Convert the Corpus data to a character Vector, extract unigrams (single words) from processed corpus and then visualize the top 30 most frequent word in a barplot. Process are, Tokenizing into Unigrams, Soring by frequency, Barplot Barplot will give you a visual representation of the most common words in your corpus.

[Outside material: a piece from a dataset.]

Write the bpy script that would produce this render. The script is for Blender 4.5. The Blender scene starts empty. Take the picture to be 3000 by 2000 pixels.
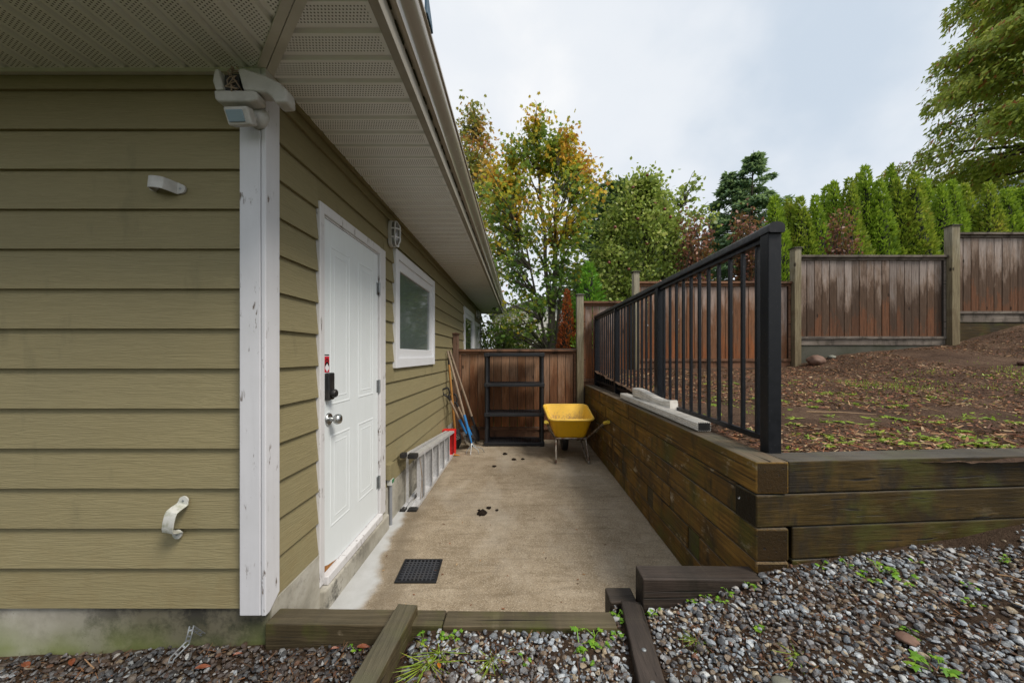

corpus.dataframe <- data.frame(text = sapply(data_corpus, as.character), stringsAsFactors = FALSE)

#1.0

uniGramToken <- data.frame(table(NGramTokenizer(corpus.dataframe$text, Weka_control(min = 1, max = 1))))
unigram <- uniGramToken[order(uniGramToken$Freq, decreasing = TRUE),]

par(mfrow = c(1, 1))
par(mar=c(5,4,2,0))
barplot(unigram[1:30,2], 
        names.arg=unigram[1:30,1], 
        col = "light blue", 
        main="Most Commonly Used Words (Top 30)", 
        las=2, 
        ylab = "Frequency")

Generating a barplot for bigrams (two-word combinations) from your text corpus, following a similar structure to your unigram analysis. #2.0

biGramToken <- data.frame(table(NGramTokenizer(corpus.dataframe$text, Weka_control(min = 2, max = 2))))
bigram  <- biGramToken[order(biGramToken$Freq, decreasing = TRUE),]

par(mar=c(8.5,4,2,1))
barplot(bigram[1:30,2], 
        names.arg=bigram[1:30,1], 
        col = "pink", 
        main="Most Commonly Used Two Word Combinations (Top 30)", 
        las=2, 
        ylab = "Frequency")

Generating plot to trigrams (three-word combinations) with a similar approach as your unigram and bigram visualizations

#3.0
triGramToken <- data.frame(table(NGramTokenizer(corpus.dataframe$text, Weka_control(min = 3, max = 3))))
trigram <- triGramToken[order(triGramToken$Freq, decreasing = TRUE),]

par(mar=c(8.5,4,2,1))
barplot(trigram[1:30,2], 
        names.arg=trigram[1:30,1], 
        col = "green", 
        main="Most commonly used three word combinations (Top 30)", 
        las=2, 
        ylab = "Frequency")

Summary :

The unigram plot emphasizes individual words that are important in the dataset, giving a general sense of vocabulary usage. The bigram and trigram plots add layers of context, showing more detailed relationships between words and the flow of language, which helps identify common topics, expressions, and recurring themes.